Material:
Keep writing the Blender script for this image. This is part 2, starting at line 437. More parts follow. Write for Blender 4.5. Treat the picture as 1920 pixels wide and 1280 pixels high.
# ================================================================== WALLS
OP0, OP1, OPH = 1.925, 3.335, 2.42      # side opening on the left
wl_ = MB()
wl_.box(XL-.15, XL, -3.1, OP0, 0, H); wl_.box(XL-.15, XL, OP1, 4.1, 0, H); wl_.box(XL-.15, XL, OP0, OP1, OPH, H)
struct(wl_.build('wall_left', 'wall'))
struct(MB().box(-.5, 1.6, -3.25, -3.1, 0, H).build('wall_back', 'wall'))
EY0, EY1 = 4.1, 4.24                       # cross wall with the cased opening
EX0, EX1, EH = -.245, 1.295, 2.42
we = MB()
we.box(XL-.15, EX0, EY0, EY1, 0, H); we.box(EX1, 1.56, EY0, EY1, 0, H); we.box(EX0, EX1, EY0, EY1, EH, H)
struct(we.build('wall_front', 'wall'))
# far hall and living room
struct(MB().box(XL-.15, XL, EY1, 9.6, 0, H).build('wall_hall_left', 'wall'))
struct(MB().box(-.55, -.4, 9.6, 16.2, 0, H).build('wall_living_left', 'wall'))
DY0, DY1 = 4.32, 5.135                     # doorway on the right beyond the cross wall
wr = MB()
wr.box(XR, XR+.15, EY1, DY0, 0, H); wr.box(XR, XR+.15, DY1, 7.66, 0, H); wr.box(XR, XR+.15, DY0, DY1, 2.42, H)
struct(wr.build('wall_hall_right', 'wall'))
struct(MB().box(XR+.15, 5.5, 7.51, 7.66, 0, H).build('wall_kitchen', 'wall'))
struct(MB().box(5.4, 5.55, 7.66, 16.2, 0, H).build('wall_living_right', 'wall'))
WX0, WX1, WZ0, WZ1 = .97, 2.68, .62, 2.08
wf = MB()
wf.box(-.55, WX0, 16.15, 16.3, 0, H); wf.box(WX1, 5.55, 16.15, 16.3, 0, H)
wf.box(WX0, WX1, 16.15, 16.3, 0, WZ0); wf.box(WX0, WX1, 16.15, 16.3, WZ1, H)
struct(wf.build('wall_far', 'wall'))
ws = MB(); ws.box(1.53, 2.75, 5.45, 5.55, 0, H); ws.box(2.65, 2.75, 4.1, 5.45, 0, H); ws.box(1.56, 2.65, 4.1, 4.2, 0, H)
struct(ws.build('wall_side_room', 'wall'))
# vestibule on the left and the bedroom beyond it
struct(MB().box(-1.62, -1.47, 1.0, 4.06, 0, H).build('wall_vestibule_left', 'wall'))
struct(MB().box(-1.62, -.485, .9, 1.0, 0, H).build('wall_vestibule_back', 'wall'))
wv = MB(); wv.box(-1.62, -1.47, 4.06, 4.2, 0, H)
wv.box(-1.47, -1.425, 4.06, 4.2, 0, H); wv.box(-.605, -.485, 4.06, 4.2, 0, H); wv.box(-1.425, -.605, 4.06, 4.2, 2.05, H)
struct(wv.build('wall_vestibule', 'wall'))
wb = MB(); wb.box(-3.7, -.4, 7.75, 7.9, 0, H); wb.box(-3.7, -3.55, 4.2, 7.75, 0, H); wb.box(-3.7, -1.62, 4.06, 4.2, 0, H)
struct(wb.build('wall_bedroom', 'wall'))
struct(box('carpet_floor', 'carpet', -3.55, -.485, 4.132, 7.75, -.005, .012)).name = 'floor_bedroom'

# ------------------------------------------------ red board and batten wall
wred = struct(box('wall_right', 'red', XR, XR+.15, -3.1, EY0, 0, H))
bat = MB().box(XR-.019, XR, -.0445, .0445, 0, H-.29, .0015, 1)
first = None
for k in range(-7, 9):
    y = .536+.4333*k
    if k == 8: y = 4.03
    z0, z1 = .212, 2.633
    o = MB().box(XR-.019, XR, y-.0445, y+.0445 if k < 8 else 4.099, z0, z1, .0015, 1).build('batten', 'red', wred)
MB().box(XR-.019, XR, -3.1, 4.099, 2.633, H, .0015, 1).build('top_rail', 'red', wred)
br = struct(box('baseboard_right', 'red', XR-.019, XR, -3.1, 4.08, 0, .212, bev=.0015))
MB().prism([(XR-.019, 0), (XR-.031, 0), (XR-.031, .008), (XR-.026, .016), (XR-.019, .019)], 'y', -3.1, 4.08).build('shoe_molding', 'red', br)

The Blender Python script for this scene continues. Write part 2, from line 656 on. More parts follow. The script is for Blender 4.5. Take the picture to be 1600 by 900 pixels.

Task details: Reproduce the listing shown above in its entirety, exactly.

Answer to the exercise:
Keep writing the Blender script for this image. This is part 2, starting at line 437. More parts follow. Write for Blender 4.5. Treat the picture as 1920 pixels wide and 1280 pixels high.
# ================================================================== WALLS
OP0, OP1, OPH = 1.925, 3.335, 2.42      # side opening on the left
wl_ = MB()
wl_.box(XL-.15, XL, -3.1, OP0, 0, H); wl_.box(XL-.15, XL, OP1, 4.1, 0, H); wl_.box(XL-.15, XL, OP0, OP1, OPH, H)
struct(wl_.build('wall_left', 'wall'))
struct(MB().box(-.5, 1.6, -3.25, -3.1, 0, H).build('wall_back', 'wall'))
EY0, EY1 = 4.1, 4.24                       # cross wall with the cased opening
EX0, EX1, EH = -.245, 1.295, 2.42
we = MB()
we.box(XL-.15, EX0, EY0, EY1, 0, H); we.box(EX1, 1.56, EY0, EY1, 0, H); we.box(EX0, EX1, EY0, EY1, EH, H)
struct(we.build('wall_front', 'wall'))
# far hall and living room
struct(MB().box(XL-.15, XL, EY1, 9.6, 0, H).build('wall_hall_left', 'wall'))
struct(MB().box(-.55, -.4, 9.6, 16.2, 0, H).build('wall_living_left', 'wall'))
DY0, DY1 = 4.32, 5.135                     # doorway on the right beyond the cross wall
wr = MB()
wr.box(XR, XR+.15, EY1, DY0, 0, H); wr.box(XR, XR+.15, DY1, 7.66, 0, H); wr.box(XR, XR+.15, DY0, DY1, 2.42, H)
struct(wr.build('wall_hall_right', 'wall'))
struct(MB().box(XR+.15, 5.5, 7.51, 7.66, 0, H).build('wall_kitchen', 'wall'))
struct(MB().box(5.4, 5.55, 7.66, 16.2, 0, H).build('wall_living_right', 'wall'))
WX0, WX1, WZ0, WZ1 = .97, 2.68, .62, 2.08
wf = MB()
wf.box(-.55, WX0, 16.15, 16.3, 0, H); wf.box(WX1, 5.55, 16.15, 16.3, 0, H)
wf.box(WX0, WX1, 16.15, 16.3, 0, WZ0); wf.box(WX0, WX1, 16.15, 16.3, WZ1, H)
struct(wf.build('wall_far', 'wall'))
ws = MB(); ws.box(1.53, 2.75, 5.45, 5.55, 0, H); ws.box(2.65, 2.75, 4.1, 5.45, 0, H); ws.box(1.56, 2.65, 4.1, 4.2, 0, H)
struct(ws.build('wall_side_room', 'wall'))
# vestibule on the left and the bedroom beyond it
struct(MB().box(-1.62, -1.47, 1.0, 4.06, 0, H).build('wall_vestibule_left', 'wall'))
struct(MB().box(-1.62, -.485, .9, 1.0, 0, H).build('wall_vestibule_back', 'wall'))
wv = MB(); wv.box(-1.62, -1.47, 4.06, 4.2, 0, H)
wv.box(-1.47, -1.425, 4.06, 4.2, 0, H); wv.box(-.605, -.485, 4.06, 4.2, 0, H); wv.box(-1.425, -.605, 4.06, 4.2, 2.05, H)
struct(wv.build('wall_vestibule', 'wall'))
wb = MB(); wb.box(-3.7, -.4, 7.75, 7.9, 0, H); wb.box(-3.7, -3.55, 4.2, 7.75, 0, H); wb.box(-3.7, -1.62, 4.06, 4.2, 0, H)
struct(wb.build('wall_bedroom', 'wall'))
struct(box('carpet_floor', 'carpet', -3.55, -.485, 4.132, 7.75, -.005, .012)).name = 'floor_bedroom'

# ------------------------------------------------ red board and batten wall
wred = struct(box('wall_right', 'red', XR, XR+.15, -3.1, EY0, 0, H))
bat = MB().box(XR-.019, XR, -.0445, .0445, 0, H-.29, .0015, 1)
first = None
for k in range(-7, 9):
    y = .536+.4333*k
    if k == 8: y = 4.03
    z0, z1 = .212, 2.633
    o = MB().box(XR-.019, XR, y-.0445, y+.0445 if k < 8 else 4.099, z0, z1, .0015, 1).build('batten', 'red', wred)
MB().box(XR-.019, XR, -3.1, 4.099, 2.633, H, .0015, 1).build('top_rail', 'red', wred)
br = struct(box('baseboard_right', 'red', XR-.019, XR, -3.1, 4.08, 0, .212, bev=.0015))
MB().prism([(XR-.019, 0), (XR-.031, 0), (XR-.031, .008), (XR-.026, .016), (XR-.019, .019)], 'y', -3.1, 4.08).build('shoe_molding', 'red', br)

The Blender Python script for this scene continues. Write part 2, from line 656 on. More parts follow. The script is for Blender 4.5. Take the picture to be 1600 by 900 pixels.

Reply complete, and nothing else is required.